- Work required
What follows is a listing to be transcribed exactly.

- Recorded information
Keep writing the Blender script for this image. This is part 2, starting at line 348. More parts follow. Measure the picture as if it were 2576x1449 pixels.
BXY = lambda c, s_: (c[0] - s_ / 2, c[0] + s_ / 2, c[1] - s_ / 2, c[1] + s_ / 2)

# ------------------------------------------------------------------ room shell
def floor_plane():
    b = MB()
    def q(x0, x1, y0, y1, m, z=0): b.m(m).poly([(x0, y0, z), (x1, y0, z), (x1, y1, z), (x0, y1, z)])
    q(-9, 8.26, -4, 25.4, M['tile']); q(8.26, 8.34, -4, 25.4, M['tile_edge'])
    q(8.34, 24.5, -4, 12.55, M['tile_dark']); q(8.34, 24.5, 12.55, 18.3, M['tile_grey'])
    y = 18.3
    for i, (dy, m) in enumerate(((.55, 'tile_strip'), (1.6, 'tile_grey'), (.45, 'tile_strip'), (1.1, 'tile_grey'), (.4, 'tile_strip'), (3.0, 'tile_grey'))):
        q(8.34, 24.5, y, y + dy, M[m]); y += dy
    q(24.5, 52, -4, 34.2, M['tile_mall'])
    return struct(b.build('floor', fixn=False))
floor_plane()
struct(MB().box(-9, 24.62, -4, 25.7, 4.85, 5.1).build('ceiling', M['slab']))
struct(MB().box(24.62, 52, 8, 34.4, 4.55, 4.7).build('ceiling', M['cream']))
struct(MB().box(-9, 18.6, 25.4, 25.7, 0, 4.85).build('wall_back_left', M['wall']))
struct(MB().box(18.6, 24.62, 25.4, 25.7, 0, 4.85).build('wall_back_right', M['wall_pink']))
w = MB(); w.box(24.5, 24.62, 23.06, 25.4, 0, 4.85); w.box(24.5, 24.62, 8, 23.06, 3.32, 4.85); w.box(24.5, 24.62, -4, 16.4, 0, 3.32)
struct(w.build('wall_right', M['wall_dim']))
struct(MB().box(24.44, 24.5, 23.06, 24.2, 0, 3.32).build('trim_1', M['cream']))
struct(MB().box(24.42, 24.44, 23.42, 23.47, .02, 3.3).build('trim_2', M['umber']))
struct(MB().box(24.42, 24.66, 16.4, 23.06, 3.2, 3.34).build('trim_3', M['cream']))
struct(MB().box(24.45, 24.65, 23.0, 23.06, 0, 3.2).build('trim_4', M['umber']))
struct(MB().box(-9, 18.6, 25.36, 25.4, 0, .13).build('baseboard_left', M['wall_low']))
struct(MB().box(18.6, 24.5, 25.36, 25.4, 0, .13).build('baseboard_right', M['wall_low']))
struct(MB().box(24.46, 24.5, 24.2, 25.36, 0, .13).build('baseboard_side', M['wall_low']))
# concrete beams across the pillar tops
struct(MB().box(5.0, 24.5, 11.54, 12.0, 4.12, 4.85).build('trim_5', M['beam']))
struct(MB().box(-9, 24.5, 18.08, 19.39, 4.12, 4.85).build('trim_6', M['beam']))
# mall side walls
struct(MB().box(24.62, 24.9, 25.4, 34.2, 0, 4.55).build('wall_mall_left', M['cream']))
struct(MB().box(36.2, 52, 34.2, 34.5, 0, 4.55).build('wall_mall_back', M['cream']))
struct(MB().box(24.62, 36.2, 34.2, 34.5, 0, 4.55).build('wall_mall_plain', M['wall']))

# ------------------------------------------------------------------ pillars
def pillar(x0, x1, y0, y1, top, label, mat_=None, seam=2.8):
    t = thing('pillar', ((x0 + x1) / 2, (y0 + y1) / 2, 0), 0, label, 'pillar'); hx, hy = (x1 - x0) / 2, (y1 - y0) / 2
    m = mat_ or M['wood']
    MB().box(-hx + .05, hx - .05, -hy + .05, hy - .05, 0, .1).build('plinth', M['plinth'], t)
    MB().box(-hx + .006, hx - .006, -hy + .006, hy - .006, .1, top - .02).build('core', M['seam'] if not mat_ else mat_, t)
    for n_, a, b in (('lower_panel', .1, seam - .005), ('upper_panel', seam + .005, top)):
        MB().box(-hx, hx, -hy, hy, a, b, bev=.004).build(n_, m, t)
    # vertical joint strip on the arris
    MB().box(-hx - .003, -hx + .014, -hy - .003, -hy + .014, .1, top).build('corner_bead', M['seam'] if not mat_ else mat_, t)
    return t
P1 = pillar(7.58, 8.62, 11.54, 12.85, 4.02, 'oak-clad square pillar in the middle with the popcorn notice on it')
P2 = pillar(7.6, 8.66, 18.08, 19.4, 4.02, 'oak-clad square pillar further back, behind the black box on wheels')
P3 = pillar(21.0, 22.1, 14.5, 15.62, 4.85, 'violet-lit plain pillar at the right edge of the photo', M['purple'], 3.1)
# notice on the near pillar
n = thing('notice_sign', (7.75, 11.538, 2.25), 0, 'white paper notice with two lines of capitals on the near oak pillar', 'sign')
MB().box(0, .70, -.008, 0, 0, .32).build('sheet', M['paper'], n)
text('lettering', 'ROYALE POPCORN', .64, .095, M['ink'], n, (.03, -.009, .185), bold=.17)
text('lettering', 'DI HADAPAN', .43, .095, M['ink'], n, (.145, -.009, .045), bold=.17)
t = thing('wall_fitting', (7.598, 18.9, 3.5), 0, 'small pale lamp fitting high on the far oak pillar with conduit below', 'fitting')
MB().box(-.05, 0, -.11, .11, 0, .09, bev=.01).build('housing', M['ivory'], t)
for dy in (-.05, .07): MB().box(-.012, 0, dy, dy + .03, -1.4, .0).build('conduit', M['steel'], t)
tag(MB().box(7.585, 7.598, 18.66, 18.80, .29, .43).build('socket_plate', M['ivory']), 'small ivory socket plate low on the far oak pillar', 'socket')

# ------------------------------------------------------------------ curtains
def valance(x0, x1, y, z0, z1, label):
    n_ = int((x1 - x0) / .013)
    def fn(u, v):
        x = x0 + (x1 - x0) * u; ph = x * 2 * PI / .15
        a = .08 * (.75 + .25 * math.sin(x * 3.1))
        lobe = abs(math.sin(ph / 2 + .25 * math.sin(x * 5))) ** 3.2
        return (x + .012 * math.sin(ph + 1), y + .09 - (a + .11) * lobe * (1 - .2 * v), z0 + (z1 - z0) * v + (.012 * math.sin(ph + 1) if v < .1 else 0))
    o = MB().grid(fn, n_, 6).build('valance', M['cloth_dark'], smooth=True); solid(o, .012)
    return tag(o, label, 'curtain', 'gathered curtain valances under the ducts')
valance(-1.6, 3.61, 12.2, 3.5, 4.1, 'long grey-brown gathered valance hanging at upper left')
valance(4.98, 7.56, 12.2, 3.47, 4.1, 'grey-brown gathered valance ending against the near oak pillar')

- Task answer
Keep writing the Blender script for this image. This is part 2, starting at line 348. More parts follow. Measure the picture as if it were 2576x1449 pixels.
BXY = lambda c, s_: (c[0] - s_ / 2, c[0] + s_ / 2, c[1] - s_ / 2, c[1] + s_ / 2)

# ------------------------------------------------------------------ room shell
def floor_plane():
    b = MB()
    def q(x0, x1, y0, y1, m, z=0): b.m(m).poly([(x0, y0, z), (x1, y0, z), (x1, y1, z), (x0, y1, z)])
    q(-9, 8.26, -4, 25.4, M['tile']); q(8.26, 8.34, -4, 25.4, M['tile_edge'])
    q(8.34, 24.5, -4, 12.55, M['tile_dark']); q(8.34, 24.5, 12.55, 18.3, M['tile_grey'])
    y = 18.3
    for i, (dy, m) in enumerate(((.55, 'tile_strip'), (1.6, 'tile_grey'), (.45, 'tile_strip'), (1.1, 'tile_grey'), (.4, 'tile_strip'), (3.0, 'tile_grey'))):
        q(8.34, 24.5, y, y + dy, M[m]); y += dy
    q(24.5, 52, -4, 34.2, M['tile_mall'])
    return struct(b.build('floor', fixn=False))
floor_plane()
struct(MB().box(-9, 24.62, -4, 25.7, 4.85, 5.1).build('ceiling', M['slab']))
struct(MB().box(24.62, 52, 8, 34.4, 4.55, 4.7).build('ceiling', M['cream']))
struct(MB().box(-9, 18.6, 25.4, 25.7, 0, 4.85).build('wall_back_left', M['wall']))
struct(MB().box(18.6, 24.62, 25.4, 25.7, 0, 4.85).build('wall_back_right', M['wall_pink']))
w = MB(); w.box(24.5, 24.62, 23.06, 25.4, 0, 4.85); w.box(24.5, 24.62, 8, 23.06, 3.32, 4.85); w.box(24.5, 24.62, -4, 16.4, 0, 3.32)
struct(w.build('wall_right', M['wall_dim']))
struct(MB().box(24.44, 24.5, 23.06, 24.2, 0, 3.32).build('trim_1', M['cream']))
struct(MB().box(24.42, 24.44, 23.42, 23.47, .02, 3.3).build('trim_2', M['umber']))
struct(MB().box(24.42, 24.66, 16.4, 23.06, 3.2, 3.34).build('trim_3', M['cream']))
struct(MB().box(24.45, 24.65, 23.0, 23.06, 0, 3.2).build('trim_4', M['umber']))
struct(MB().box(-9, 18.6, 25.36, 25.4, 0, .13).build('baseboard_left', M['wall_low']))
struct(MB().box(18.6, 24.5, 25.36, 25.4, 0, .13).build('baseboard_right', M['wall_low']))
struct(MB().box(24.46, 24.5, 24.2, 25.36, 0, .13).build('baseboard_side', M['wall_low']))
# concrete beams across the pillar tops
struct(MB().box(5.0, 24.5, 11.54, 12.0, 4.12, 4.85).build('trim_5', M['beam']))
struct(MB().box(-9, 24.5, 18.08, 19.39, 4.12, 4.85).build('trim_6', M['beam']))
# mall side walls
struct(MB().box(24.62, 24.9, 25.4, 34.2, 0, 4.55).build('wall_mall_left', M['cream']))
struct(MB().box(36.2, 52, 34.2, 34.5, 0, 4.55).build('wall_mall_back', M['cream']))
struct(MB().box(24.62, 36.2, 34.2, 34.5, 0, 4.55).build('wall_mall_plain', M['wall']))

# ------------------------------------------------------------------ pillars
def pillar(x0, x1, y0, y1, top, label, mat_=None, seam=2.8):
    t = thing('pillar', ((x0 + x1) / 2, (y0 + y1) / 2, 0), 0, label, 'pillar'); hx, hy = (x1 - x0) / 2, (y1 - y0) / 2
    m = mat_ or M['wood']
    MB().box(-hx + .05, hx - .05, -hy + .05, hy - .05, 0, .1).build('plinth', M['plinth'], t)
    MB().box(-hx + .006, hx - .006, -hy + .006, hy - .006, .1, top - .02).build('core', M['seam'] if not mat_ else mat_, t)
    for n_, a, b in (('lower_panel', .1, seam - .005), ('upper_panel', seam + .005, top)):
        MB().box(-hx, hx, -hy, hy, a, b, bev=.004).build(n_, m, t)
    # vertical joint strip on the arris
    MB().box(-hx - .003, -hx + .014, -hy - .003, -hy + .014, .1, top).build('corner_bead', M['seam'] if not mat_ else mat_, t)
    return t
P1 = pillar(7.58, 8.62, 11.54, 12.85, 4.02, 'oak-clad square pillar in the middle with the popcorn notice on it')
P2 = pillar(7.6, 8.66, 18.08, 19.4, 4.02, 'oak-clad square pillar further back, behind the black box on wheels')
P3 = pillar(21.0, 22.1, 14.5, 15.62, 4.85, 'violet-lit plain pillar at the right edge of the photo', M['purple'], 3.1)
# notice on the near pillar
n = thing('notice_sign', (7.75, 11.538, 2.25), 0, 'white paper notice with two lines of capitals on the near oak pillar', 'sign')
MB().box(0, .70, -.008, 0, 0, .32).build('sheet', M['paper'], n)
text('lettering', 'ROYALE POPCORN', .64, .095, M['ink'], n, (.03, -.009, .185), bold=.17)
text('lettering', 'DI HADAPAN', .43, .095, M['ink'], n, (.145, -.009, .045), bold=.17)
t = thing('wall_fitting', (7.598, 18.9, 3.5), 0, 'small pale lamp fitting high on the far oak pillar with conduit below', 'fitting')
MB().box(-.05, 0, -.11, .11, 0, .09, bev=.01).build('housing', M['ivory'], t)
for dy in (-.05, .07): MB().box(-.012, 0, dy, dy + .03, -1.4, .0).build('conduit', M['steel'], t)
tag(MB().box(7.585, 7.598, 18.66, 18.80, .29, .43).build('socket_plate', M['ivory']), 'small ivory socket plate low on the far oak pillar', 'socket')

# ------------------------------------------------------------------ curtains
def valance(x0, x1, y, z0, z1, label):
    n_ = int((x1 - x0) / .013)
    def fn(u, v):
        x = x0 + (x1 - x0) * u; ph = x * 2 * PI / .15
        a = .08 * (.75 + .25 * math.sin(x * 3.1))
        lobe = abs(math.sin(ph / 2 + .25 * math.sin(x * 5))) ** 3.2
        return (x + .012 * math.sin(ph + 1), y + .09 - (a + .11) * lobe * (1 - .2 * v), z0 + (z1 - z0) * v + (.012 * math.sin(ph + 1) if v < .1 else 0))
    o = MB().grid(fn, n_, 6).build('valance', M['cloth_dark'], smooth=True); solid(o, .012)
    return tag(o, label, 'curtain', 'gathered curtain valances under the ducts')
valance(-1.6, 3.61, 12.2, 3.5, 4.1, 'long grey-brown gathered valance hanging at upper left')
valance(4.98, 7.56, 12.2, 3.47, 4.1, 'grey-brown gathered valance ending against the near oak pillar')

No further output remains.